Ashley Hinson Flips Iowa US House Seat, Beating Rep. Finkenauer

November 4, 2020 Updated: November 4, 2020

Iowa state Rep. Ashley Hinson has ousted U.S. Rep. Abby Finkenauer (D-Iowa), the sixth Republican woman to flip a seat held by Democrats so far this election.

Hinson, 37, won Iowa’s 1st Congressional District by about 11,000 votes over Finkenauer, 31.

“I am honored to be the Congresswoman elect for Iowa’s first district! Tonight we sent a message, the chaos and dysfunction we see in Washington is unacceptable to Iowans and voters expect more,” Hinson said in a statement.

Finkenauer was vying for a second term after being elected in a blue wave in the 2018 midterms.

Hinson will now represent a district President Donald Trump won by four percentage points in 2016.

Hinson began serving in Iowa’s House of Representatives in 2017 after working as a news reporter.

Hinson promised to tackle issues that matter to Iowans, including reforming the healthcare system, lowering the cost of prescription drugs, and securing the U.S. border.

Finkenauer has not issued a concession statement.

Her campaign didn’t respond to a request for comment.

Epoch Times Photo
Rep.
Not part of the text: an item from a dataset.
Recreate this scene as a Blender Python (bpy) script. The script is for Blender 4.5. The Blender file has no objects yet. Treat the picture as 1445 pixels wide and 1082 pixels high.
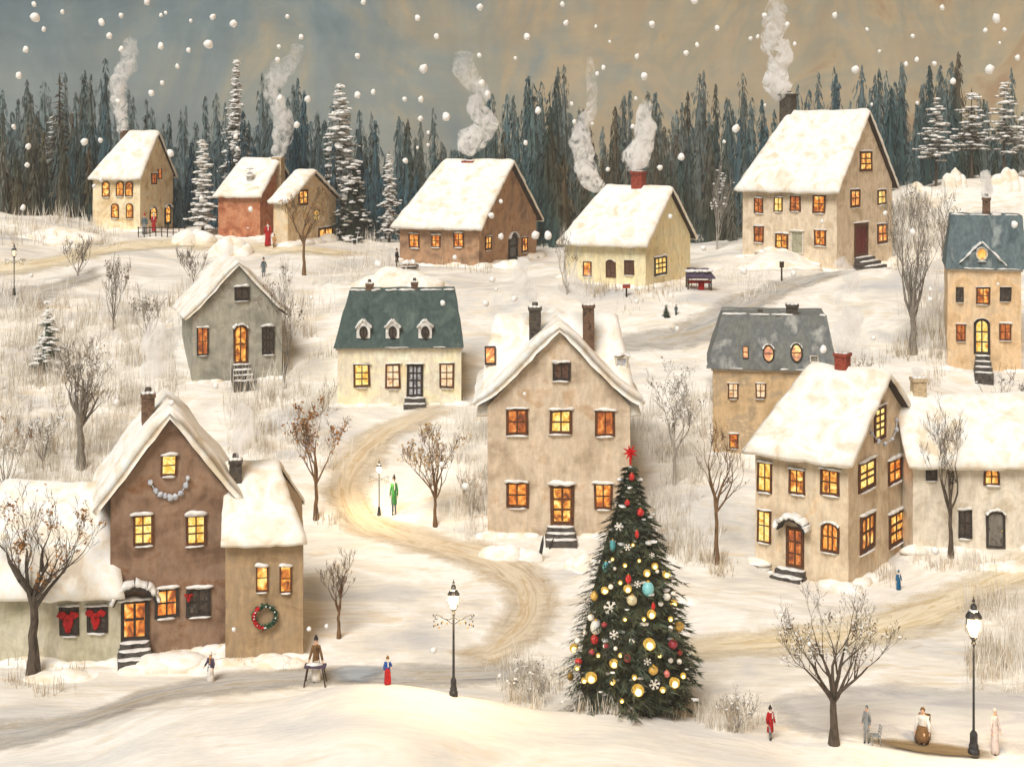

Abby Finkenauer (D-Iowa) introduces the then-Democratic presidential candidate, former Vice President Joe Biden, in Independence, Iowa, on Jan. 3, 2020. (Stephen Maturen/Getty Images)

Hinson joins a slew of Republican women who will take over seats previously held by Democrats.

Businesswoman Nancy Mace won South Carolina’s 1st Congressional District, State Sen. Stephanie Bice won Oklahoma’s 5th Congressional District, former television journalist Maria Elvira Salazar prevailed in Florida’s 27th Congressional District, businesswoman Yvette Herrell won in New Mexico’s 2nd District, and former Minnesota Senate president Michelle Fischbach triumphed in the state’s 7th Congressional District.

As of 1 p.m. Eastern Time, Republicans had won 180 House seats, according to projections from Decision Desk.

Democrats had won 191.

Democrats were tracking four seats down from their total in the 116th Congress.

Democrats held 235 seats at the beginning of 2019, compared to the GOP’s 199. By October of this year, that number had shifted to 232-197 because of issues including criminal charges.